Pour des raisons historiques, politiques et culturelles, la
notion de « liberté de la femme » demeure une idée floue,
voire souvent incriminée.
La réalité et les bonnes intentions
Liberté, émancipation, non discrimination, égalité,
autonomie, des termes différents et des slogans que
brandissent les féministes, les ONG et même le gouvernement.
Au fil des ans, la notion de ces termes a quelque peu été
confuse, au point de freiner leur mise en application. Selon
Nihad Aboul-Qomsane, présidente de l’Association égyptienne
des droits de la femme, il n’existe pas une définition
explicite ni un agenda commun pouvant unifier les efforts
déployés en ce qui concerne la femme et qui expliquent les
procédés utilisés pour changer sa situation en Egypte. «
Nous sommes une société consommatrice d’idées et non pas une
société productrice. Cette situation crée bien sûr une sorte
d’ambiguïté concernant l’agenda de la femme en Egypte,
surtout qu’il change d’une décennie à l’autre »,
estime-t-elle.
Les associations de la société civile semblent travailler en
groupes isolés sur des dossiers différents, à savoir
violence contre la femme, émancipation sociale, politique et
culturelle, obtention de ses droits, etc. Les féministes,
quant à elles, ont une conception de la liberté qui semble
être teintée par leur idéologie et les principes de liberté
en vogue à chaque période. Le Conseil national de la femme,
représentant le gouvernement, a une troisième vision.
« Le but essentiel du Conseil national de la femme est de
parrainer la cause de la femme comme étant une citoyenne qui
a des droits et des devoirs équivalant à ceux de l’homme.
D’autant que les études et recherches ont prouvé qu’elle
constitue la tranche la plus lésée par rapport à
l’éducation, la santé, la culture et le travail bien que le
1/5 des femmes sont chefs de familles ». Tel est l’extrait
du discours de l’épouse du président, Suzanne Moubarak. Un
témoignage qui deviendra plus tard le leitmotiv du conseil.

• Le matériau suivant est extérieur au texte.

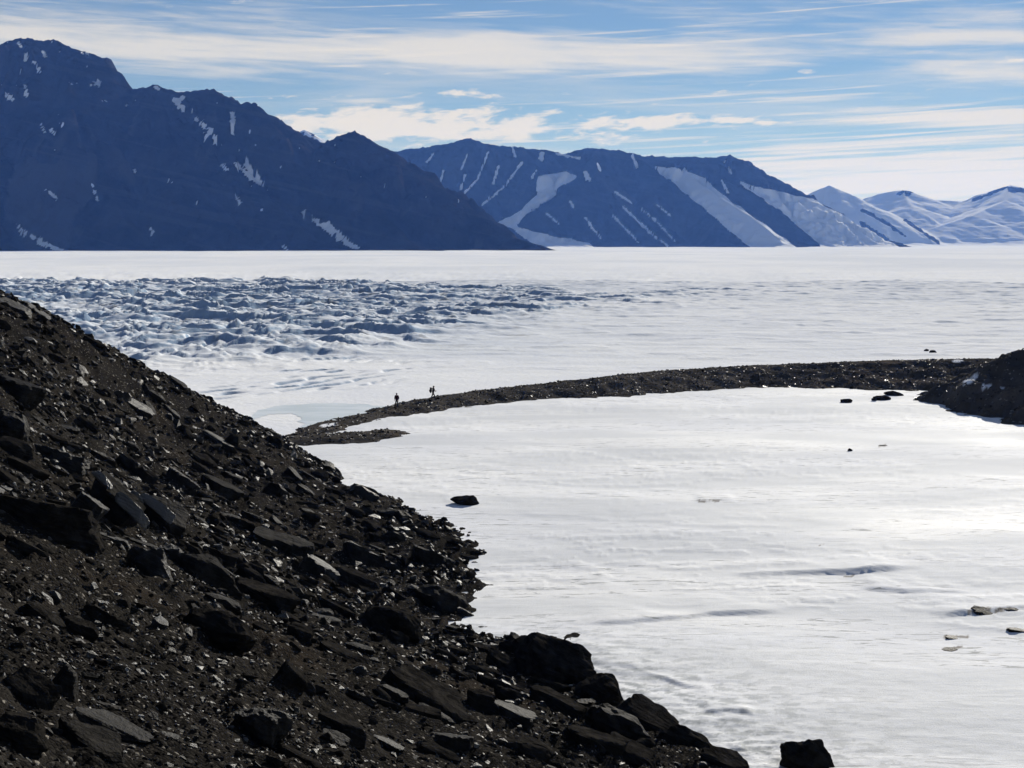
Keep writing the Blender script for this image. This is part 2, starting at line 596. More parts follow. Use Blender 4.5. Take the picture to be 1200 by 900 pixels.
GLAC2 = [(868, 214), (885, 220), (905, 224), (950, 234), (985, 252), (1060, 294), (970, 294), (935, 262), (905, 240)]
PATCH1 = [(632, 208), (662, 202), (674, 207), (650, 222), (640, 228), (630, 222)]
TONGUE = [(640, 222), (650, 226), (636, 238), (616, 250), (604, 266), (586, 262), (612, 246)]
FOOT = [(600, 266), (630, 274), (690, 287), (700, 294), (640, 294), (630, 288)]
B_SNOW = [
    ([(572, 178), (560, 210), (545, 225)], 1.1), ([(508, 180), (500, 190)], 1.1), ([(520, 200), (516, 212)], 1.5), ([(548, 180), (540, 200)], 1.0), ([(584, 195), (578, 215)], 1.2), ([(612, 190), (590, 220), (565, 240)], 1.2),
    ([(545, 205), (540, 222)], 1.2), ([(636, 180), (634, 186)], 3), ([(686, 203), (690, 210)], 4.5), ([(652, 180), (680, 186)], 1.3), ([(730, 242), (750, 262), (782, 288)], 1.4), ([(752, 245), (772, 262), (790, 282)], 1.1),
    ([(718, 252), (748, 284)], 1.2), ([(686, 255), (704, 280)], 1.0), ([(720, 224), (740, 238)], 1.2), ([(742, 182), (746, 196)], 2.2), ([(668, 236), (672, 243)], 1.5), ([(850, 190), (856, 202)], 2.2), ([(846, 212), (853, 226)], 1.5),
    ([(600, 172), (604, 184)], 1.2), ([(628, 200), (624, 208)], 2.0), ([(520, 245), (536, 235)], 1.0), ([(640, 250), (655, 262)], 1.0), ([(700, 192), (704, 200)], 1.4), ([(770, 240), (785, 252)], 1.0),
]


def snowB(px, py, X, Y, H, D, g):
    s = blotch(px, py, B_SNOW, 1.2)
    nx, ny = px + fbm(px / 16, py / 16, 2, 8) * 2.2, py + fbm(px / 16, py / 16, 2, 9) * 1.2
    for poly in (GLAC1, GLAC2, PATCH1, TONGUE, FOOT):
        s = np.maximum(s, np.where(inpoly(nx, ny, poly), 1.0, 1 - sstep(polydist(nx, ny, poly + poly[:1]), 0, 3.2)))
    cl = ((fbm(X / 40, H / 160, 3, 78) * .7 - g * .8 - (px > 690) * .16) > .36) & (D > 14)
    return np.maximum(s, cl * .60)


mountain('mountain', B_RIDGES, -1750, 2450, 6750, 8340, 8900, 9, snowB,
         'middle dark mountain range with snow gullies and glaciers between its ribs', gully=34, rough=9, seed=13)

C_RIDGES = [
    (P3([(880, 262, 10700), (935, 240, 10650), (972, 217, 10600), (1000, 229, 10450), (1040, 252, 10200), (1080, 274, 9980), (1115, 294, 9700)]), .50),
    (P3([(972, 217, 10600), (985, 245, 10250), (1010, 272, 9900), (1045, 296, 9500)]), .50),
    (P3([(1012, 233, 11800), (1030, 227, 11800), (1052, 223, 11800), (1064, 223, 11750), (1090, 234, 11700), (1130, 236, 11700), (1152, 229, 11600), (1184, 217, 11500), (1206, 221, 11500),
         (1250, 214, 11500), (1320, 205, 11500), (1400, 222, 11500), (1500, 235, 11500), (1700, 240, 11500)]), .40),
    (P3([(1056, 223, 11800), (1066, 240, 11300), (1100, 262, 10800), (1150, 288, 10000)]), .34),
    (P3([(1184, 217, 11500), (1178, 235, 11000), (1140, 252, 10600), (1090, 268, 10300)]), .34),
    (P3([(1184, 217, 11500), (1215, 250, 10800), (1260, 290, 9800)]), .42),
    (P3([(1320, 205, 11500), (1330, 250, 10600), (1350, 292, 9800)]), .45),
]


def snowC(px, py, X, Y, H, D, g):
    s = np.ones(px.shape)
    for line, w in (([(1054, 226), (1066, 226)], 4), ([(1182, 221), (1192, 224)], 2), ([(1010, 246), (1040, 262), (1060, 276)], 1.5), ([(1180, 219), (1140, 235)], 1.3),
                    ([(1010, 262), (1050, 288)], 2.0), ([(1060, 258), (1100, 284)], 1.5), ([(1186, 220), (1204, 224)], 1.5)):
        s = np.minimum(s, sstep(polydist(px, py, line) + fbm(px / 6, py / 6, 3, 4) * w, w * .6, w * .6 + 2))
    return s


mountain('mountain', C_RIDGES, 2200, 8300, 9300, 11850, 12600, 17, snowC,
         'farthest snow covered mountains with pale sunlit ridges', gully=2.5, rough=2.2, seed=23, warp=28)
mountain('mountain', [(P3([(342, 166, 9300), (356, 152, 9300), (366, 158, 9300), (380, 167, 9300), (396, 185, 9300)]), .6)], -1700, -700, 8800, 9350, 9800, 16,
         lambda px, py, X, Y, H, D, g: (fbm(X / 60, Y / 60, 3, 2) > -.25) * .9,
         'small snowy peak showing over the notch of the black mountain wall', gully=12, rough=6, seed=31)


# ---------------------------------------------------------------- scree hillside (surface function first: others stand on it)
S_ = ZC / 19.0


def cp(px, py, Y):
    return at(px, py, Y * S_)


HC = [cp(*a) for a in [
    (0, 342, 88), (60, 371, 91), (150, 421, 97), (230, 461, 103), (290, 491, 110), (325, 517, 115),
    (345, 541, 118), (390, 571, 106), (430, 583, 102), (480, 599, 96.8), (562, 636, 86.6), (578, 672, 78.5), (580, 702, 73), (552, 722, 69.5),
    (580, 749, 65.5), (640, 757, 64.2), (690, 801, 58.9), (730, 831, 55.7), (800, 866, 52.3), (880, 886, 50.6), (908, 902, 49.3),
    (0, 900, 19), (0, 750, 26), (0, 600, 40), (0, 450, 62), (150, 560, 68), (300, 600, 75), (150, 750, 31), (300, 750, 39), (300, 900, 24.5),
    (450, 640, 78), (450, 750, 52), (450, 900, 31), (600, 900, 37), (750, 905, 43.5), (220, 520, 88)]]
HC += [np.array(v, float) for v in [(0, 0, 22.2), (-14, 4, 28), (15, 2, 13), (25, 24, -1.5), (19.5, 44, -3.0), (40, 30, -6), (30, 8, 0), (-50, 10, 46), (-50, 60, 38),
                                    (-62, 108, 24), (-48, 124, 14), (-40, 138, 7), (-34, 150, 0), (-30, 165, -4), (-70, 150, 6), (-95, 120, 20), (-70, 190, -6), (-120, 170, 0), (-110, 40, 60)]]
for i in range(6, 21):
    HC[i][2] += .05 if i in (11, 12, 13, 14) else .32
HC = np.array(HC)


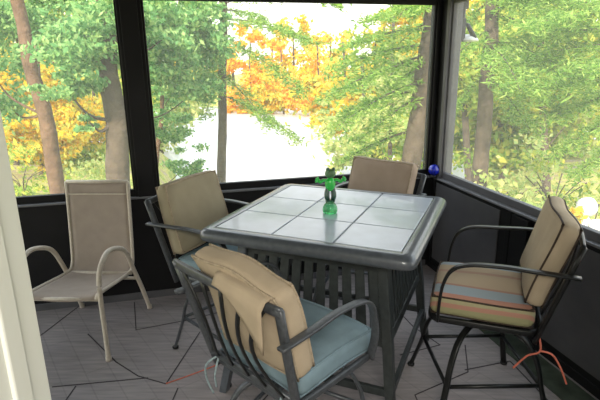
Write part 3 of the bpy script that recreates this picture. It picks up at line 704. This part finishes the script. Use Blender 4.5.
# woodland further back on both banks
for i, (px, py, Y, r, lm, lb) in enumerate([(470, 90, 27, 3.6, 'lf_pale', 'pale woodland tree behind the corner post'), (520, 60, 30, 4.6, 'lf_mid', 'woodland tree behind the middle of the right screen'), (575, 95, 26, 4.2, 'lf_pale', 'pale woodland tree behind the layered boughs'),
        (620, 50, 32, 5.2, 'lf_mid', 'woodland tree at the right edge, far back'), (545, 130, 22, 3.2, 'lf_pale', 'pale low woodland tree behind the right screen shrubs'), (500, 120, 20, 2.4, 'lf_mid', 'low woodland tree right of the brown pine trunk'),
        (10, 30, 34, 5.0, 'lf_mid', 'far woodland tree at the left edge'), (60, 60, 38, 5.4, 'lf_auto', 'far yellow woodland tree behind the leaning trunk'), (120, 40, 36, 5.0, 'lf_mid', 'far woodland tree behind the wall post'), (-20, 100, 30, 4.4, 'lf_auto', 'far yellow woodland tree low at the left edge'), (160, 110, 33, 3.4, 'lf_pale', 'far pale woodland tree right of the wall post')]):
    broadleaf(lb, Y, [(px, py - 30), (px + 1, py), (px + 2, py + 40)], .14, [(px, py, 0, r, r * .6, r * .8, 1500), (px - 18, py + 22, .5, r * .6, r * .5, r * .5, 600), (px + 18, py - 18, .5, r * .6, r * .5, r * .5, 600)], lm, .19, kk=1.8)
# shrubs on the bank
for i, (px, py, Y, r, lm, lb) in enumerate([(520, 165, 11, 1.0, 'lf_pale', 'pale green shrub on the bank behind the right screen'), (465, 150, 12, .9, 'lf_mid', 'green shrub on the bank behind the corner post'), (560, 150, 10, 1.0, 'lf_mid', 'green shrub on the bank under the layered boughs'),
        (600, 180, 8.5, .8, 'lf_pale', 'pale shrub on the bank at the right edge'), (500, 195, 8, .55, 'lf_pale', 'low pale shrub right of the brown pine trunk'), (20, 170, 14, 1.2, 'lf_mid', 'green shrub at the foot of the leaning trunk'), (95, 175, 12, .8, 'lf_pale', 'pale shrub left of the thick trunk'), (390, 165, 12, .8, 'lf_mid', 'green shrub by the water behind the back stool'), (350, 168, 13, .6, 'lf_pale', 'pale shrub by the water behind the back stool'), (570, 215, 6.5, .35, 'lf_auto', 'small yellow shrub beside the pale boulder')]):
    c = at(px, py, Y); g = float(gz(c.x, c.y)); rt = empty('shrub', (c.x, c.y, g), label=lb, cat='shrub')
    hz = max(.4, c.z + r * .5 - g)
    leaves('foliage', lm, rt, blob((0, 0, hz / 2), (r * 1.2, r, hz * .55), 900), .065)
    m_ = MB()
    for k in range(7): a = k * .9; m_.sweep(curve([(0, 0, -.05), (.15 * r * math.cos(a), .15 * r * math.sin(a), hz * .4), (.6 * r * math.cos(a), .6 * r * math.sin(a), hz * .6)], 4), .012, n=5)
    m_.build('stems', 'bark', rt)
# pale boulder seen beside the right stool's cushion
for px, py, Y, r, lb in ((587, 207, 7.0, .145, 'round pale boulder outside, just right of the right stool cushion'), (596, 226, 6.0, .09, 'small pale boulder outside at the right edge above the sill')):
    c = at(px, py, Y); 
    rt = empty('boulder', (c.x, c.y, float(gz(c.x, c.y))), label=lb, cat='rock')
    hgt = c.z - rt.location.z
    m_ = MB(); m_.ball((0, 0, hgt), r, 20, (1, 1, 1.05), fn=lambda v: 1 + .06 * math.sin(5 * v.x + 2) * math.cos(4 * v.y + v.z * 3))
    m_.ball((0, .05, hgt * .45), r * 1.2, 20, (1.2, 1.2, hgt * .5 / (r * 1.2)), fn=lambda v: 1 + .05 * math.sin(6 * v.x + 1) * math.cos(5 * v.z)); m_.build('stone', 'rock', rt)

# ------------------------------------------------------------------ light
w = bpy.data.worlds.new('sky'); S.world = w; w.use_nodes = True; nt = w.node_tree; bg = nt.nodes['Background']
tc = nt.nodes.new('ShaderNodeTexCoord'); sx = nt.nodes.new('ShaderNodeSeparateXYZ'); nt.links.new(tc.outputs['Generated'], sx.inputs[0])
r = nt.nodes.new('ShaderNodeValToRGB'); e = r.color_ramp.elements; e[0].position = 0; e[0].color = (1, .93, .82, 1); e[1].position = .6; e[1].color = (.80, .90, 1.0, 1)
nt.links.new(sx.outputs['Z'], r.inputs[0]); nt.links.new(r.outputs[0], bg.inputs['Color']); bg.inputs['Strength'].default_value = 1.75
sun = bpy.data.lights.new('sun', 'SUN'); sun.energy = 4.2; sun.color = (1, .9, .72); sun.angle = .05
so = bpy.data.objects.new('sun', sun); link(so); so.rotation_euler = Vector((.25, .80, -.50)).to_track_quat('-Z', 'Y').to_euler(); so['kind'] = 'helper'
def area(name, loc, size, power, col, rot=(0, 0, 0)):
    l = bpy.data.lights.new(name, 'AREA'); l.energy = power; l.size = size; l.color = col
    o = bpy.data.objects.new(name, l); link(o); o.location = loc; o.rotation_euler = rot; return o
area('room_fill_light', (0, -.9, 2.35), .8, 60, (1, .94, .84))  # added fill light in the unseen room behind the camera

cam = bpy.data.cameras.new('camera'); co = bpy.data.objects.new('camera', cam); link(co); S.camera = co
cam.sensor_width = 36; cam.lens = 482.33 / 600 * 36; cam.clip_start = .05; cam.clip_end = 400
p_, r_ = .271, -.013
fw = Vector((0, math.cos(p_), -math.sin(p_))); rt = Vector((1, 0, 0)); upv = rt.cross(fw)
X = math.cos(r_) * rt + math.sin(r_) * upv; U = -math.sin(r_) * rt + math.cos(r_) * upv
co.matrix_world = Matrix.Translation((0, 0, 1.7)) @ Matrix((X, U, -fw)).transposed().to_4x4()
S.view_settings.view_transform = 'Standard'; S.view_settings.look = 'None'; S.view_settings.gamma = 1; S.view_settings.exposure = .75
S.view_settings.use_curve_mapping = False
S.cycles.use_denoising = True; S.cycles.transparent_max_bounces = 24; S.cycles.max_bounces = 8; S.cycles.sample_clamp_indirect = 6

Bref, il n’existe pas une vision claire, ni une stratégie
concernant la liberté de la femme en Egypte et la manière de
la mettre en pratique. Ceci est dû à ce que le mouvement
féministe en Egypte a connu des périodes de sursauts, de
reculs et des moments d’inertie tout le long de son
histoire.
En effet, les premières tentatives d’émancipation de la
femme en Egypte furent à la fin du XIXe siècle.
L’avant-gardiste Qassem Amin a rédigé deux livres, La
Libération de la femme en 1899 et La Nouvelle femme, la
représentant comme l’égale de l’homme pour améliorer sa
situation et sensibiliser l’opinion à son droit à
l’éducation, à choisir son partenaire et à mettre en cause
le mariage précoce, etc. Et ce, outre certains droits comme
l’héritage et l’indépendance financière que la charia a
recommandés, alors que la société l’en prive parfois.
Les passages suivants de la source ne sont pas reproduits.